Abd'in Anlam Sahası:
Allah (cc) insanı abd-kul olarak yaratmıştır. Dolaysıyla insana düşen bu kulluğun şuurunda olmaktır. Abd, efendisinin emrine itiraz etmeksizin, karşı gelmeksizin uyar. Verilen emri yerine getirir, istenen hizmeti görür. Çünkü efendisi onun sahibidir, ona nimet vermektedir, ona sayısız iyilikte bulunmaktadır. İnsan öldüğü zaman da hayatının hesabını bu efendisine (Mevlâsına)verecektir.
Abd olarak yaratılan insanın, kendisine sonsuz bağışta bulunan Mevlâsı Allahı bırakıp, kendisine faydası veya zararı olmayan putları, az bir faydası var zannettiği tağutları ve sahte ilâhları mevla bilip onlara kulluk yapması ne kadar yanlıştır? Elbette gercek Efendiye kulluğu unutanlar, başka yalancı mevlâlar (efendiler) bulurlar.
İman eden kimse, bir anlamda bütün kölelikleri, bütün yanlış kul ve kulluk anlayışlarını reddettiğini ilân etmiş olur. O, imanıyla der ki, ben âlemlerin Rabbini ilâh olarak kabul ediyorum, ben Onun kuluyum. Dolaysıyla mutlak itaati, mutlak hizmeti ve ibadeti yalnızca Ona yapacağım. O benim sahibimdir, O benim her şeyime hakimdir, her şeyimi bilmektedir ve yaptığım her şeyi görmektedir. Ben Ona aitim, Ondan geldim ve yine Ona döneceğim.

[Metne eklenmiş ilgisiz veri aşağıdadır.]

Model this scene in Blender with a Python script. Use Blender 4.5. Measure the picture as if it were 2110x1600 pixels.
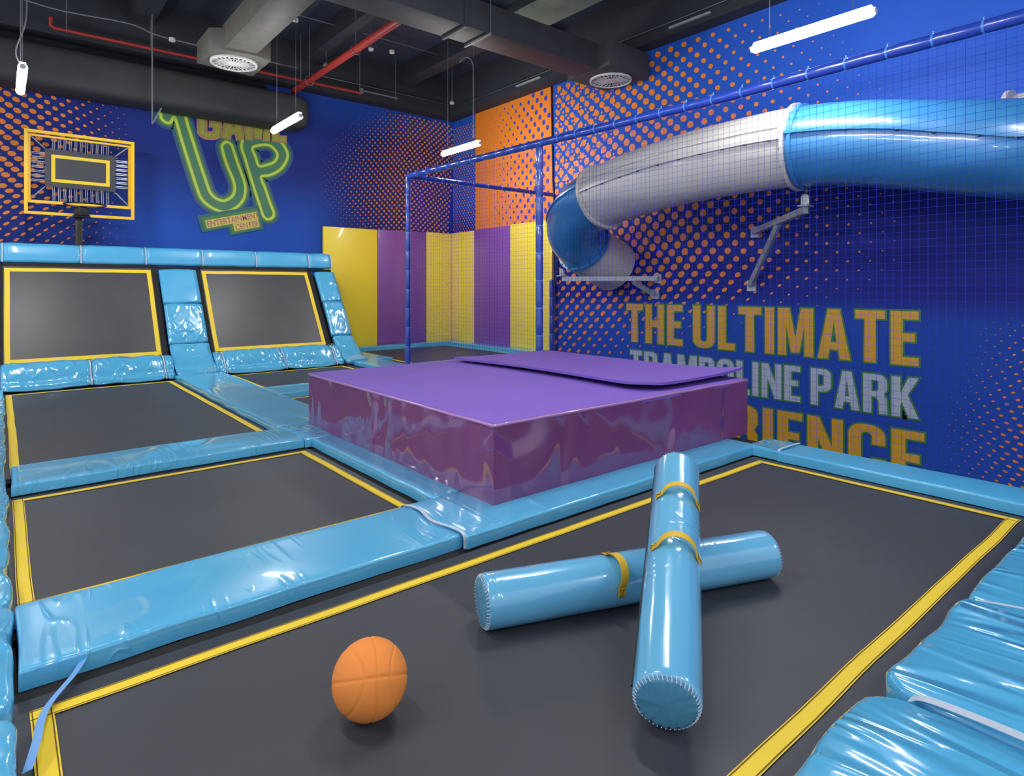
import bpy, bmesh, math, random
from mathutils import Vector, Matrix, noise
from math import sin, cos, pi, radians, atan2, sqrt
SC = bpy.context.scene
for o in list(bpy.data.objects): bpy.data.objects.remove(o, do_unlink=True)
COL = SC.collection
random.seed(7)

# ---------------------------------------------------------------- camera, world, exposure
TH = atan2(1540, 1275)
FW = Vector((cos(TH), sin(TH), 0)); RT = Vector((sin(TH), -cos(TH), 0))
cam_d = bpy.data.cameras.new('camera'); cam = bpy.data.objects.new('camera', cam_d); COL.objects.link(cam)
cam.location = (0, 0, 1.4); cam.rotation_euler = (radians(90), 0, TH - radians(90))
cam_d.sensor_width = 36; cam_d.lens = 36 * 1275 / 2110; cam_d.shift_y = -208 / 2110
cam_d.clip_start = 0.02
SC.camera = cam
W = bpy.data.worlds.new('world'); SC.world = W; W.use_nodes = True
W.node_tree.nodes['Background'].inputs[0].default_value = (0.80, 0.86, 1.0, 1)
W.node_tree.nodes['Background'].inputs[1].default_value = 0.36
SC.view_settings.view_transform = 'Standard'; SC.view_settings.look = 'None'
SC.view_settings.gamma = 1; SC.view_settings.use_curve_mapping = False
SC.view_settings.exposure = 1.35
LAMP = 56.0

XW, YW = 8.68, 12.79          # right wall plane, back wall plane

# ---------------------------------------------------------------- materials
def lin(c):
    return tuple(((v / 255) / 12.92 if v / 255 <= .04045 else ((v / 255 + .055) / 1.055) ** 2.4) for v in c) + (1,)
def mat(name, rgb, rough=.5, metal=0, coat=0, spec=.5, bump=0, bscale=(5, 5, 5), btype='FBM', detail=3, dist=.0, var=0, vscale=3, emit=None, distance=.01, crough=.05, crease=None):
    m = bpy.data.materials.new(name); m.use_nodes = True
    nt = m.node_tree; b = nt.nodes['Principled BSDF']
    b.inputs['Base Color'].default_value = lin(rgb); b.inputs['Roughness'].default_value = rough
    b.inputs['Metallic'].default_value = metal; b.inputs['Coat Weight'].default_value = coat
    b.inputs['Coat Roughness'].default_value = crough
    b.inputs['Specular IOR Level'].default_value = spec
    if emit:
        b.inputs['Emission Color'].default_value = (1, .98, .95, 1); b.inputs['Emission Strength'].default_value = emit
    tc = oi = add = None
    if bump or var:
        tc = nt.nodes.new('ShaderNodeTexCoord'); oi = nt.nodes.new('ShaderNodeObjectInfo')
        mp = nt.nodes.new('ShaderNodeMapping'); mp.inputs['Scale'].default_value = bscale
        nt.links.new(tc.outputs['Object'], mp.inputs['Vector'])
        w = nt.nodes.new('ShaderNodeMath'); w.operation = 'MULTIPLY'; w.inputs[1].default_value = 37
        nt.links.new(oi.outputs['Random'], w.inputs[0])
    if bump:
        n = nt.nodes.new('ShaderNodeTexNoise'); n.noise_dimensions = '4D'; n.noise_type = btype
        n.inputs['Scale'].default_value = 1; n.inputs['Detail'].default_value = detail; n.inputs['Distortion'].default_value = dist
        nt.links.new(mp.outputs[0], n.inputs['Vector']); nt.links.new(w.outputs[0], n.inputs['W'])
        bp = nt.nodes.new('ShaderNodeBump'); bp.inputs['Strength'].default_value = bump; bp.inputs['Distance'].default_value = distance
        h = n.outputs[0]
        if crease:
            cs, amt, lo, hi = crease
            mp2 = nt.nodes.new('ShaderNodeMapping'); mp2.inputs['Scale'].default_value = cs; mp2.inputs['Rotation'].default_value = (0, 0, .35)
            nt.links.new(tc.outputs['Object'], mp2.inputs['Vector'])
            c1 = nt.nodes.new('ShaderNodeTexNoise'); c1.noise_dimensions = '4D'; c1.inputs['Scale'].default_value = 1; c1.inputs['Detail'].default_value = 0; c1.inputs['Distortion'].default_value = 1.2
            nt.links.new(mp2.outputs[0], c1.inputs['Vector']); nt.links.new(w.outputs[0], c1.inputs['W'])
            def mm(op, a, b2=None):
                q = nt.nodes.new('ShaderNodeMath'); q.operation = op
                for i_, v_ in enumerate((a, b2)):
                    if v_ is None: continue
                    if isinstance(v_, (int, float)): q.inputs[i_].default_value = v_
                    else: nt.links.new(v_, q.inputs[i_])
                return q.outputs[0]
            rdg = mm('SUBTRACT', 1, mm('MINIMUM', mm('MULTIPLY', mm('ABSOLUTE', mm('SUBTRACT', c1.outputs[0], .5)), 9), 1))
            c2 = nt.nodes.new('ShaderNodeTexNoise'); c2.noise_dimensions = '4D'; c2.inputs['Scale'].default_value = 2.3; c2.inputs['Detail'].default_value = 1
            nt.links.new(tc.outputs['Object'], c2.inputs['Vector']); nt.links.new(w.outputs[0], c2.inputs['W'])
            mr_ = nt.nodes.new('ShaderNodeMapRange'); mr_.inputs[1].default_value = lo; mr_.inputs[2].default_value = hi; nt.links.new(c2.outputs[0], mr_.inputs[0])
            h = mm('ADD', mm('MULTIPLY', n.outputs[0], 1.0), mm('MULTIPLY', mm('MULTIPLY', mm('MULTIPLY', rdg, rdg), amt), mr_.outputs[0]))
        nt.links.new(h, bp.inputs['Height']); nt.links.new(bp.outputs[0], b.inputs['Normal'])
        nt.links.new(bp.outputs[0], b.inputs['Coat Normal'])
    if var:
        n2 = nt.nodes.new('ShaderNodeTexNoise'); n2.inputs['Scale'].default_value = vscale; n2.inputs['Detail'].default_value = 4
        nt.links.new(tc.outputs['Object'], n2.inputs['Vector'])
        mx = nt.nodes.new('ShaderNodeMix'); mx.data_type = 'RGBA'
        mx.inputs[6].default_value = lin([max(0, v * (1 - var)) for v in rgb]); mx.inputs[7].default_value = lin([min(255, v * (1 + var)) for v in rgb])
        nt.links.new(n2.outputs[0], mx.inputs[0]); nt.links.new(mx.outputs[2], b.inputs['Base Color'])
    return m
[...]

Allaha kullukla ve Ona şükretmekle doyan (tatmin olmuş) bir nefse Allah (cc) şöyle hitap etmektedir:
Ey tatmin olmuş (doymuş) nefis, Rabbine, hoşnut edici (razı) ve hoşnut edilmiş (razı olunmuş) olarak dön. Artık kullarımın arasına katıl. Cennetime de gir. (Fecr: 89/27-30)
Burada ibadi-kullarım diye övülen kimseler, Allahın kendilerinden razı olduğu güzel müminlerdir. Görülüyor ki burada abd-kul sıfatı cennetlik kulların özel bir sıfatıdır.
Ancak Allah (cc) kendisine itaat etmeyen, Ona şirk (ortak) koşan, Onu tanımayan ve Ona karşı kibirlenen azgınları lanetler, onların bir kısmını davranış yönünden başka hayvanlara benzetir ve bir kısmını da tağuta abd-kul yapar. İşte böyleleri doğru yoldan ayrılıp, sapık yollara gidenlerdir.[33]
Allaha kulluk yapmayı reddedenler kendileri için yeni ve yalancı ilâh bulurlar, sonra da onun onunde abd-kul olurlar. Bu durum insan için alçaltıcı bir konumdur, insanın şerefine yakışmayan bir durumdur.
Mümin, Allaha abd-kul olduğunun şuuruyla kulluk gorevlerini yerine getirmeye çalışır, Rabbinin rızasını kazanmaya çaba harcar, Ona mümkün olduğu kadar samimiyetle bağlanır, davranış ve ibadetleriyle Ona tazim eder (saygısını gosterir). Allaha yönelen bu davranışlara ibadet denir. Bu şekilde ibadet eden kullara (abdlere) ibad, yani Allahın kulları denilir.
Müslümanlar arasında en yaygın isimler Abdullah ve Abdurrahmandır. Bunlar, Allahın kulu, Rahmanın kulu demektir ki en güzel isimler bunlardır. Allahın güzel isimlerinin başına abd getirilerek yapılan bütün isimler güzeldir. Çünkü hepsi de Allahın kulu olmayı ifade ederler.[34]